Nos testes iniciais, o choque: em uma estação com Threadripper 5975WX, o Zink cravava 18 fps, enquanto o driver nativo RadeonSI exibia algo próximo de 100 fps. A diferença doía — e apontava para um gargalo fora da GPU. Era hora de ligar as luzes do laboratório.

O vilão: centenas de milhares de operações atômicas
Começou a jornada épica. Perf falhava, outros profilers “circulavam” o driver inteiro como culpado e nada mudava a agulha — cenário clássico de terror para quem otimiza drivers. Até que o método “remova código até sobrar o problema” revelou o vilão: o volume absurdo de operações atômicas disparadas pelo refcounting tradicional do Gallium. Com viewperf chegando a 100 mil draw calls por quadro (cada uma com múltiplos binds de buffers), o pipeline enfileirava centenas de milhares de operações atômicas só para manter contadores de referência em dia. Sem surpresa, a CPU afundava.

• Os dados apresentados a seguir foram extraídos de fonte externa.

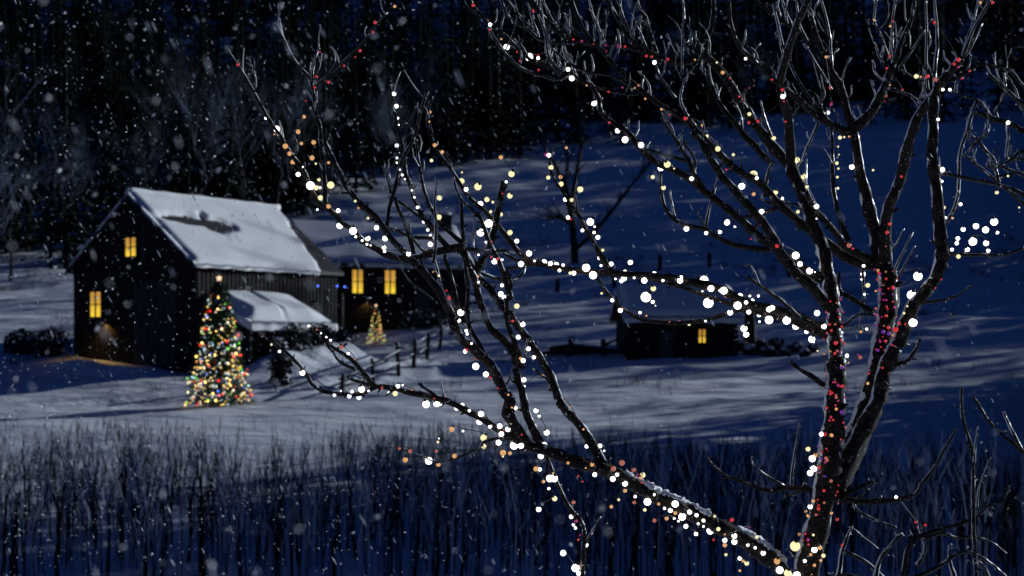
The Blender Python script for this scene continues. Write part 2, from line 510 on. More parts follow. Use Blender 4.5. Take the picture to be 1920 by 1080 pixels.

Traduzindo o problema técnico: refcounting é como ter um contador perguntando o tempo todo “quantos estão usando este objeto agora?”. É seguro, facilita o gerenciamento, mas cada update do contador é uma operação atômica — barata isoladamente, caríssima quando multiplicada por 300 mil a cada quadro. O antídoto é o modelo ownership (posse): em vez de todo mundo pingar no contador, você define explicitamente quem “manda” no objeto e quando ele é descartado. Menos atomics, menos contenção, mais ar para a CPU respirar.
A vitória: performance dobrada
Claro que “apenas” mudar o modelo não é trivial em um projeto do tamanho do Mesa. Foram meses de plumbing cuidadoso para reduzir a área de impacto do refcounting até sobrar apenas nos buffers — o suficiente para viabilizar o patchset decisivo: remover o refcounting justamente dos buffers no Zink, implementando ownership e liberando-os com segurança quando saem de uso. Primeiro ganho? Um framezinho a mais (ironia do destino). Mas a outra metade do merge request entrou e… Blammo! O gargalo acabou e a performance dobrou em viewperf, abrindo espaço para melhorias adicionais. Crédito também para Marek Olšák pelo “trabalho hercúleo” de revisar esse leviatã de mudanças.
O que isso significa fora do laboratório? Que workloads típicas de CAD e visualização — onde a CPU é a rainha do tabuleiro — vão se beneficiar diretamente quando executadas via Zink. A tradução OpenGL-on-Vulkan fica mais “barata” no lado CPU, o que reduz a distância para drivers nativos e melhora a previsibilidade em cenas com milhares (ou centenas de milhares) de draws. Em termos estratégicos, é a confirmação de que atacar custos de coordenação (como o refcounting) pode render saltos de ordem de grandeza maiores do que micros tweaks na GPU — especialmente quando o objetivo é “performar como driver nativo” em cenários hostis.
No fim, a história é sobre persistência. Meses de “patches cada vez mais malucos”, ferramentas que desistiam e, ainda assim, a convicção de que havia um gargalo escondido — e que valia a pena cavar até achá-lo. Agora que o tampão foi removido, a Mesa Zink performance tem um novo platô. E, pelas palavras do próprio autor, a lacuna ainda existente “vai fechar bem rápido”. Jogo salvo. Próximo chefe.